Selig and Schuerholz will be in, and maybe later some of those other names will get in, and it will be the same and it will be fine. In 2012, Ron Santo, after 15 contentious, sometimes ugly years on the Hall of Fame ballot -- in which he never got above 43 percent of the vote -- was selected by the Veterans' Committee. Even though he had been rejected for 32 years, by more than half the electorate, no one seemed to mind that he was in. (If anything, they were angry that it couldn't happen while he was still alive.) This is because in the public eye, it felt like an honorary award. All Veterans' Committee selections, or "Today's Game" committee selections, or whatever, will feel this way. We've already fought all the wars about these players and executives. These committees give us a chance to move on without tearing each other's faces off about it.
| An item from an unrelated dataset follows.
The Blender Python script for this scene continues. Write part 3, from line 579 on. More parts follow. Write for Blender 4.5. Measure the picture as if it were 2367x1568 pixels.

That's why they're so valuable. They let everybody in the industry award those who spend decades succeeding in that industry get their big reward, when the rest of us have all moved on to new battlefronts. We like to think the Hall of Fame is for us, and in some sense, it is. But it's not just for us. It's for the people in the sport, or in the Hollywood industry, who just want to honor their own. So that someday someone will honor them.

Every year, the Hall of Fame debates get a little more intense, and a little more performative, and a lot more exhausting. The Veterans' Committee, or the "Today's Game" committee, and all the other committees, they are a pressure release valve on those debates. We will all lose our minds every cycle, and then, a decade or so later, some of those guys will get in anyway, long after our attention has been redirected elsewhere, long after we've stopped caring. It's not the Hall of Fame we value: It's the debate that we love, the insistence that we, personally, know best who should be elected. Once that election is over, we move along with our lives. And then come the honorary Oscars. You might think Bud Selig doesn't belong, or John Scheurholz doesn't belong, or that Jackie Chan maybe doesn't deserve an Oscar. But the people who work in those industries do, and they know that eventually you'll get over it. And they're right. This might honestly be the only sane thing about this process.